Há que se dizer que nela há mais matéria que cheiro: a merda só se faz no toque (da mão, da água ou do cu). Antes dele, tudo é digestão. Somente na proximidade do ambiente cagado é que nos percebemos dejetos: sobras dos heróis e seus combates, de suas armas e escudos. Eles nos tomaram tudo! O herói está nu.
Há gula no passado. Comeram entradas, pratos principais e sobremesas. Esconderam o cardápio e cá nos deixaram, com fome. Sem comer, cagamos mole. (e nunca falta o quê pôr para fora). Com pouca água e pouco pão, a merda é quase vento: espirra em todo lugar. Contamina; mas pouco faz feder – sem alimento, não há digestão e não há cheiro.

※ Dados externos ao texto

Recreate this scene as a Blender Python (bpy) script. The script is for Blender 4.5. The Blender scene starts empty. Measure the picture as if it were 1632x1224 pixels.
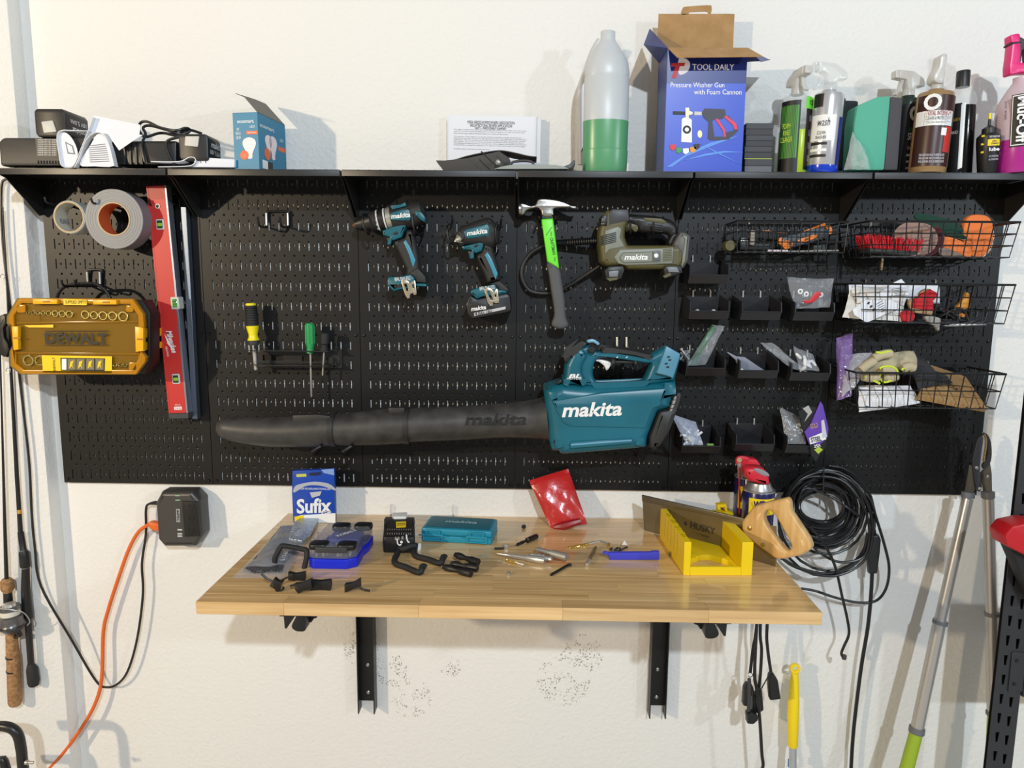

Antropofagicamente, tudo foi comido. E nós não aprendemos a caçar.
É assim que, inimigos de nossos heróis, vamos aprender a enterrá-los. Somente a partir de seu sepultamento teremos ossos suficientes para o cozido de amanhã:
Enfiar o dedo goela adentro e assim, como se fosse um papel, dobrar o sistema digestivo. Uma dobradiça já conformada pela quantidade de vezes que abriu e fechou. Como o cu de onde saímos e adentramos. Uma dobradiça nitidamente vincada. É preciso agora amassar, desorganizar. Não para chegarmos a um cocô consistente, mas a um cu sem pregas, cu disforme, cu que não seja meramente um espanta-bosta. Que, antes disso, possa operar uma desestratificação (e não diluição) da própria merda. Como uma feijoada – ou merda – enlatada.